As sculpture becomes more abstract, tension grows between content and configuration. Henry Moore’s representational leanings sometimes seem redundant to his sure sense of pure form. Jacques Lipchitz’s early sculpture such as the “Bathers” on view was an important investigation of Cubism in three dimensions. Later Expressionist works such as “Song of Songs” became overwrought.
The virtues of pure abstraction begin to clarify themselves in a very keen group of works by Hans (Jean) Arp. His surreal biomorphs sometimes look slick and neoclassical. The selection here plays up abstraction’s ability to work both sides of the street. “Tree of Bowls” exists somewhere between our memories of Brancusi’s pure “Endless Column” and Rene Magritte’s sculpture of nesting nude female torsos.
David Smith’s welded stainless steel “Cubi XX” nails down the efficacy of abstraction combining architectonic solidity with a sense of delicate floating. The ever under-rated George Rickey furthers understanding.
The garden is ecumenical, taking in sculptors as diverse as Italy’s Alberto Burri and Californians such as Claire Falkenstein and Fletcher Benton.

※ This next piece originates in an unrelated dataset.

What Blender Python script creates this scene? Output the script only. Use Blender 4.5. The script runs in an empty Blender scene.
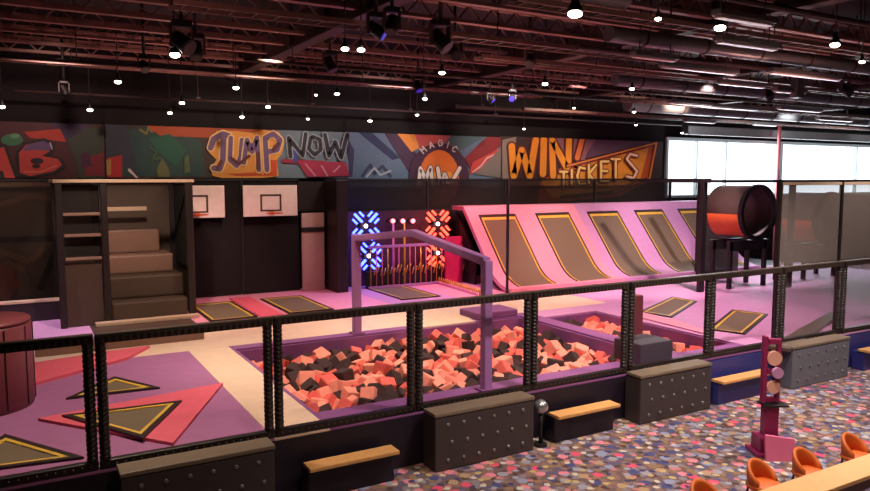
import bpy, bmesh, math, random
from mathutils import Vector, Matrix, Euler
random.seed(7)
C = bpy.context.scene
col = C.collection
PI = math.pi

# ---------------------------------------------------------------- camera
F_PX, HORIZON, EYE = 720.0, 178.0, 4.0
PITCH = math.atan((245.5 - HORIZON) / F_PX)
YAW = math.radians(60.1)
cam_d = bpy.data.cameras.new('camera')
cam_d.sensor_fit = 'HORIZONTAL'; cam_d.sensor_width = 36.0
cam_d.lens = 36.0 * F_PX / 870.0
cam_d.clip_start = .05; cam_d.clip_end = 200
cam = bpy.data.objects.new('camera', cam_d); col.objects.link(cam)
cam.location = (0, 0, EYE)
cam.rotation_euler = Euler((PI / 2 - PITCH, 0, YAW - PI / 2))
C.camera = cam
FW = Vector((math.cos(YAW) * math.cos(PITCH), math.sin(YAW) * math.cos(PITCH), -math.sin(PITCH)))
RT = Vector((math.sin(YAW), -math.cos(YAW), 0)); UP = RT.cross(FW)

def ray(x, y): return FW + RT * ((x - 435) / F_PX) + UP * ((245.5 - y) / F_PX)
def onz(x, y, z):
    d = ray(x, y); return Vector((0, 0, EYE)) + d * ((z - EYE) / d.z)
def ony(x, y, Y):
    d = ray(x, y); return Vector((0, 0, EYE)) + d * (Y / d.y)

# ---------------------------------------------------------------- world, exposure, stage wash and added fill lights
w = bpy.data.worlds.new('hall_air'); C.world = w; w.use_nodes = True
w.node_tree.nodes['Background'].inputs[0].default_value = (.55, .38, .36, 1)
w.node_tree.nodes['Background'].inputs[1].default_value = .05
C.view_settings.view_transform = 'Standard'; C.view_settings.look = 'None'
C.view_settings.exposure = 0; C.view_settings.gamma = 1; C.view_settings.use_curve_mapping = False

def spot(name, loc, target, power, color, deg=70, blend=.6, radius=.15, parent=None):
    l = bpy.data.lights.new(name, 'SPOT'); l.energy = power; l.color = color
    l.spot_size = math.radians(deg); l.spot_blend = blend; l.shadow_soft_size = radius
    o = bpy.data.objects.new(name, l); col.objects.link(o)
    o.location = loc
    o.rotation_euler = (Vector(target) - Vector(loc)).to_track_quat('-Z', 'Y').to_euler()
    return o
WARM = (1, .78, .60); NEUT = (1, .88, .80); PINK = (1, .45, .5); LILAC = (.85, .55, 1); VIO = (.6, .4, 1); RED = (1, .2, .25)
# hall ceiling spotlights, warm over the decks; added fills on tower, net, board
for (x, y, tx, ty, pw, c, dg) in [
        (1.5, 10.5, 1.3, 11.2, 1080, WARM, 75), (5.0, 10.5, 5.2, 11.6, 1250, WARM, 75), (8.6, 10.5, 8.6, 11.6, 1200, WARM, 75), (2.0, 13.6, 2.5, 18.4, 1100, WARM, 60), (14.5, 4.0, 15.0, 8.7, 450, NEUT, 75), (-1.0, 16.5, -1.0, 20.2, 420, WARM, 60),
        (4.5, 14.5, 4.5, 14.8, 900, WARM, 85), (9.0, 14.2, 9.0, 14.6, 850, WARM, 85), (13.0, 11.0, 13.2, 11.5, 1250, (1, .62, .62), 80),
        (16.0, 12.5, 16.0, 13.2, 700, (1, .66, .78), 80), (5.0, 17.4, 5.0, 17.6, 500, PINK, 80),
        (9.3, 17.6, 9.3, 18.2, 700, LILAC, 70), (12.6, 14.0, 13.0, 18.0, 1500, (1, .50, .45), 75), (16.2, 13.0, 16.6, 16.8, 1750, (1, .68, .64), 75),
        (19.8, 12.6, 20.4, 16.8, 1500, (1, .74, .84), 75), (12.2, 17.2, 12.3, 19.0, 500, RED, 60),
        (3.0, 5.0, 3.5, 6.2, 420, WARM, 90), (7.0, 6.2, 7.2, 6.6, 1000, NEUT, 95), (11.5, 6.2, 11.5, 6.6, 1450, NEUT, 95),
        (8.0, 3.2, 8.0, 4.2, 800, WARM, 95), (15.5, 6.5, 15.5, 7.0, 700, NEUT, 95), (-1.2, 16.5, -0.9, 17.2, 900, (.9, .75, 1), 60)]:
    spot('wash_fill_spot', (x, y, 6.55), (tx, ty, .75), pw, c, dg)
for x_ in (25, 31, 37): spot('wash_fill_spot', (x_, 16.4, 6.0), (x_, 20.0, 5.85), 160, (.9, .96, 1), 100)  # added cool fills on the window header, no fixture there
# spots aimed along the mural
for (x, pw, c) in [(0.8, 330, (1, .66, .56)), (5.3, 420, WARM), (9.0, 400, NEUT), (12.3, 420, NEUT), (15.5, 420, WARM), (19.0, 560, WARM)]:
    spot('mural_spot', (x, 16.2, 6.5), (x, 20.4, 4.5), pw, c, 80, .8)
for (x, y) in [(1, 9), (8, 12), (14, 9), (18, 15), (3, 17)]:      # added upward fills standing in for bounce off the decks onto the roof
    l = bpy.data.lights.new('ceiling_bounce_fill', 'SPOT'); l.energy = 90 if x < 15 else 200; l.color = (1, .48, .42) if x < 15 else (1, .85, .8); l.spot_size = math.radians(150); l.spot_blend = .8; l.shadow_soft_size = .3
    o = bpy.data.objects.new('ceiling_bounce_fill', l); col.objects.link(o); o.location = (x, y, 5.0); o.rotation_euler = (PI, 0, 0)
# daylight entering by the windows of the far wall
l = bpy.data.lights.new('window_daylight', 'AREA'); l.shape = 'RECTANGLE'; l.size = 15; l.size_y = 2; l.energy = 900; l.color = (.88, .95, 1)
o = bpy.data.objects.new('window_daylight', l); col.objects.link(o); o.location = (30.2, 20.1, 4.6); o.rotation_euler = (-PI / 2, 0, 0)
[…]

Like any garden, it has some forgettable things but it keeps growing. Among recent loans and gifts is an installation by local Tom Otterness. His figures, looking harmless as something in a claymation commercial, make mordant social commentary. His “Dodo” shows the Earth as an extinct and not very bright bird. “Nero Apartment House” makes us laugh at our Humpty-Dumpty economy while experiencing an unpleasant pang of fear.
Eight statues by Robert Graham will soon have their own space in a courtyard near the garden.